After building up source skills throughout the student’s study of KS3 History over the last three years, this module is the culmination of their analytical skills. In this module learners can put their studies into practice by analysing a variety of mysteries that have been presented to them and based on historical evidence. The difference in chronology of all the various mysteries reflects the time span that they cover and will further deepen student’s historical knowledge and understanding. At times touching upon time periods that are often left out by the conventional curriculum. It will also present a variety of challenges to students. Encouraging further critical thinking and analysis, giving them an opportunity to work in pairs or groups and foster curiosity. All in all it’s a fun and educational module that brings o a close the time studying History if they have not chosen to do so at GCSE.

knowledge Organiser

A knowledge organiser is an important document that lists the important facts that learners should know by the end of a unit of work.
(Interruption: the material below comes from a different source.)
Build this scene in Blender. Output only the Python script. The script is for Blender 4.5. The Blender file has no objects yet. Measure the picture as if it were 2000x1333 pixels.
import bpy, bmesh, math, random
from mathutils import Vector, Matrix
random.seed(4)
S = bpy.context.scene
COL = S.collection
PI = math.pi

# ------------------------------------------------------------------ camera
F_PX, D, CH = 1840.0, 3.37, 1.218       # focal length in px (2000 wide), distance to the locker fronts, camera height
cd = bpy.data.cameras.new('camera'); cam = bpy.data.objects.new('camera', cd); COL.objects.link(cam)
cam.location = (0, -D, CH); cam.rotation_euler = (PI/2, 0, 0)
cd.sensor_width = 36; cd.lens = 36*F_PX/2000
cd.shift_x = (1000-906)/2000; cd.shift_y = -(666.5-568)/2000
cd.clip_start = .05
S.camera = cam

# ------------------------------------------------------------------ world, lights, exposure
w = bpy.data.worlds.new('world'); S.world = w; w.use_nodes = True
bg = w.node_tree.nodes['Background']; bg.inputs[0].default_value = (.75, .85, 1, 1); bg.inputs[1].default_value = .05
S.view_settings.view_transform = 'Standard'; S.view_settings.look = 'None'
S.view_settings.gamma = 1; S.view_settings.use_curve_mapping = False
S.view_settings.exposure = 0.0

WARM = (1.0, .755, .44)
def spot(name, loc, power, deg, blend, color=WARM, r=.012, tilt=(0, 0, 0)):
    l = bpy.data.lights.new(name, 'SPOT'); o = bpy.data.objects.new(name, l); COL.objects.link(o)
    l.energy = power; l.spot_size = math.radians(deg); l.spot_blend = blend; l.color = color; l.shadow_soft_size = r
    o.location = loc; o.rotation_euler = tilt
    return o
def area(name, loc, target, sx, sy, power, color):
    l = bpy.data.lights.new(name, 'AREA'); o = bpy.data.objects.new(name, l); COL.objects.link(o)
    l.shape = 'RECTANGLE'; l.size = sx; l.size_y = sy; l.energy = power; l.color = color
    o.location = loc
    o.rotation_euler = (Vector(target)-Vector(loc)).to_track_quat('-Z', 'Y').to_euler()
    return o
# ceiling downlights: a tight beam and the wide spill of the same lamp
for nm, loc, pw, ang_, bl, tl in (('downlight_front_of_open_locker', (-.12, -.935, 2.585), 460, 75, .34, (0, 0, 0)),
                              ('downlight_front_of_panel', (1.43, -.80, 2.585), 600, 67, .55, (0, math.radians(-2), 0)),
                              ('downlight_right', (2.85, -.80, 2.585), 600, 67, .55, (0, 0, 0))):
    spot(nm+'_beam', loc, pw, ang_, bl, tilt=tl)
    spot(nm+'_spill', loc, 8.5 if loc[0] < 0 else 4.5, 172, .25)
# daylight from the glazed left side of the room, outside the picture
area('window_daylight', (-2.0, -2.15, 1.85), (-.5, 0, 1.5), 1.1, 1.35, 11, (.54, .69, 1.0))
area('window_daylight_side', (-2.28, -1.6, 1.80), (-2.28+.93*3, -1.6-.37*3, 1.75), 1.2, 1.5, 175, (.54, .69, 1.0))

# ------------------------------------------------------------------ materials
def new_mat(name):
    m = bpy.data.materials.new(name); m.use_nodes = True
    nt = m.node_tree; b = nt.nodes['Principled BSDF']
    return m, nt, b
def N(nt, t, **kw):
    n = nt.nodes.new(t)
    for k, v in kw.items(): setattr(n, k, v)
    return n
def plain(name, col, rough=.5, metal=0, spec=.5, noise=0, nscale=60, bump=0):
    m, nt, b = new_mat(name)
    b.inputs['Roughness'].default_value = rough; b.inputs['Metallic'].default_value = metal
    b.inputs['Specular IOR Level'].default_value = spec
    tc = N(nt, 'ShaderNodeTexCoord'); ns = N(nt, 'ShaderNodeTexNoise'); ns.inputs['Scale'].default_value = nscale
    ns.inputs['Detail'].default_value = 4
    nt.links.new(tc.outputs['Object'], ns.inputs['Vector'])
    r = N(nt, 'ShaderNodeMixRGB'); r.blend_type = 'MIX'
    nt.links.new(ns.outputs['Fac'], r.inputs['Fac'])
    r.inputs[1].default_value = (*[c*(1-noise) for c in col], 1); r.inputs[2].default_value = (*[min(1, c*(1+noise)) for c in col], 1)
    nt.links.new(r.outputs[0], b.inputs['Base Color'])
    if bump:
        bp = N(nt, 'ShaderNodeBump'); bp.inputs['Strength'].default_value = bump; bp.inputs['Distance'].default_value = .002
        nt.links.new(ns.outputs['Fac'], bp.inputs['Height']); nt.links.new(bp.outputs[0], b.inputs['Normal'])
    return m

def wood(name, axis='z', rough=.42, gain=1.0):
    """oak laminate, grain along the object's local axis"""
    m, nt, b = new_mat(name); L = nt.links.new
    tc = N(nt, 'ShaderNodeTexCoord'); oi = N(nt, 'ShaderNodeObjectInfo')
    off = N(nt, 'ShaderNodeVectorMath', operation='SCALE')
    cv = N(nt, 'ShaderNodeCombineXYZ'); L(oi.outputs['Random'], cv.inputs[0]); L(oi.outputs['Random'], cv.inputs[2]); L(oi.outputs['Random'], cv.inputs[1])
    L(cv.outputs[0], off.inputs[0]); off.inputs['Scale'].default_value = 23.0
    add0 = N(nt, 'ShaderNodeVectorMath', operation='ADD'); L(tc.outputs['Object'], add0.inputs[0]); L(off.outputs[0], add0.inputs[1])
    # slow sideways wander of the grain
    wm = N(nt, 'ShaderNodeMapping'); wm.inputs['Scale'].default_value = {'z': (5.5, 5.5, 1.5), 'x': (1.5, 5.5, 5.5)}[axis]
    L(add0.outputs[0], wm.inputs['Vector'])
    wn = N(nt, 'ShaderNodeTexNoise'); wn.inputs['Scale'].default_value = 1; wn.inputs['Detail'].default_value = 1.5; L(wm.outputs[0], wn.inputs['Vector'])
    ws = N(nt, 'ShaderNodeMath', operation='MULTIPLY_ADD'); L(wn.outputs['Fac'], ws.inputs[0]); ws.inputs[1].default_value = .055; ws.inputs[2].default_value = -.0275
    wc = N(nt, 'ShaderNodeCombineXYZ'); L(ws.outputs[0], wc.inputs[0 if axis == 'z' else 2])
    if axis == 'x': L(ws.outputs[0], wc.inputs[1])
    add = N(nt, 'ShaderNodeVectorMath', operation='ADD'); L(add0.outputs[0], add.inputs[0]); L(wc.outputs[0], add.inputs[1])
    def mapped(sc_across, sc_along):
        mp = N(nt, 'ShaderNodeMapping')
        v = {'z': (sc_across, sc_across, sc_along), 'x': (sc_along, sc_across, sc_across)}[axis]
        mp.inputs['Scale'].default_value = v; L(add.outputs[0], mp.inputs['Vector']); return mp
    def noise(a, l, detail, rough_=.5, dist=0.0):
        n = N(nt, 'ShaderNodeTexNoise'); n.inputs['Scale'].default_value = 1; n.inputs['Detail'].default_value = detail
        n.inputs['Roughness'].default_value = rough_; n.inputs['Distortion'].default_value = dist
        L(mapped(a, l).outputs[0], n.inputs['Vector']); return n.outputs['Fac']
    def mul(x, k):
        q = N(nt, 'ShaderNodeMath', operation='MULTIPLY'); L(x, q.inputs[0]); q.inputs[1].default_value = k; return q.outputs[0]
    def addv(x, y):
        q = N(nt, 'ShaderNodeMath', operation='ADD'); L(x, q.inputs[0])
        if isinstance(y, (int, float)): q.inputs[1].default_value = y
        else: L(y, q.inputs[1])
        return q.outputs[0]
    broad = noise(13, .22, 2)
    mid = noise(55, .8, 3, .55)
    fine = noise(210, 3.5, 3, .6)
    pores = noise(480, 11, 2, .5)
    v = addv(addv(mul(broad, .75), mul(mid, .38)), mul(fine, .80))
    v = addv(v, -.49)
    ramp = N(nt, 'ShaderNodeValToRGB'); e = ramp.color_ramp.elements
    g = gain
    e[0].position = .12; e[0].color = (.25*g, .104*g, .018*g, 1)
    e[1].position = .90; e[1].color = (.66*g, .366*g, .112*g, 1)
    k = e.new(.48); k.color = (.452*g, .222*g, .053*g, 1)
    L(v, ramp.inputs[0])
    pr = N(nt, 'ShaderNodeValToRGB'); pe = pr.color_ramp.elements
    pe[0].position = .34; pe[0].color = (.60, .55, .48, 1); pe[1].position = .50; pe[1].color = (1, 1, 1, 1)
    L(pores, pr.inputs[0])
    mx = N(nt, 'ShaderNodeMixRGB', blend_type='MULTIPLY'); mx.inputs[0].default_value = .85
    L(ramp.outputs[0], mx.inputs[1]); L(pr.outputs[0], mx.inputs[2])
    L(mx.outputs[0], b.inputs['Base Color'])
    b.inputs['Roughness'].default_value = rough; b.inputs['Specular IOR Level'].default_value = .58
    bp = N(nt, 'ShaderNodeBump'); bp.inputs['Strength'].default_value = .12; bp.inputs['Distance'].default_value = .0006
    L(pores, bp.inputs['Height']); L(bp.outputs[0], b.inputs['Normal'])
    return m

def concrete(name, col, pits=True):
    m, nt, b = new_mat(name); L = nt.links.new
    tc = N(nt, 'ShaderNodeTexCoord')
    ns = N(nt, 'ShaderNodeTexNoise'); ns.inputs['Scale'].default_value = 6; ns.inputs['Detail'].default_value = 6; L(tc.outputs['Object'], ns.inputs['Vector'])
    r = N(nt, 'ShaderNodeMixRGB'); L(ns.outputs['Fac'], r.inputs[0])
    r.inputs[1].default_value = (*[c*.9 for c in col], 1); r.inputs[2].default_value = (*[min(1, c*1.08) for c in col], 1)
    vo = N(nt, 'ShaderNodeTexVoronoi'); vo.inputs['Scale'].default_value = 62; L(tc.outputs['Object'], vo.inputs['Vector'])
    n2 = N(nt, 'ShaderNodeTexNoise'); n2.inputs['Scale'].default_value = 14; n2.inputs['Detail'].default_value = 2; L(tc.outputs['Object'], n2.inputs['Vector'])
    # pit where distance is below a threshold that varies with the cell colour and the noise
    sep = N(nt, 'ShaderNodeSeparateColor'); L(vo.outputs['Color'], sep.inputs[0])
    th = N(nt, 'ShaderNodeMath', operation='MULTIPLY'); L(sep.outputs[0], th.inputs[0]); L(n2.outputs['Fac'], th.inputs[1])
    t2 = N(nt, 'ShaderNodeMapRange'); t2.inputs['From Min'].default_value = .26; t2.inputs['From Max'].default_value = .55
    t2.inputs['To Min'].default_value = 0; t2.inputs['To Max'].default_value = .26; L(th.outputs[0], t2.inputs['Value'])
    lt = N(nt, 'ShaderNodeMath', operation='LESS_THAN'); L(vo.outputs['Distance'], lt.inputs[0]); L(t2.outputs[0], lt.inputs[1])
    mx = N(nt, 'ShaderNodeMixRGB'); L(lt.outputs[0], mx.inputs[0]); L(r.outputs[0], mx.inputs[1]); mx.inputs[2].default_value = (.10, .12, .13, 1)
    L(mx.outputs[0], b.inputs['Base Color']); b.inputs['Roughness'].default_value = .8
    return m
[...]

It is important that learners can recall these facts easily, so that when they are answering challenging questions in their assessments and GCSE and A-Level exams, they are not wasting precious time in exams focusing on remembering simple facts, but making complex arguments, and calculations.

We encourage all pupils to use them by doing the following:

  • Quiz themselves at home, using the read, write, cover, check method.
  • Practise spelling key vocabulary
  • Further researching people, events and processes most relevant to the unit.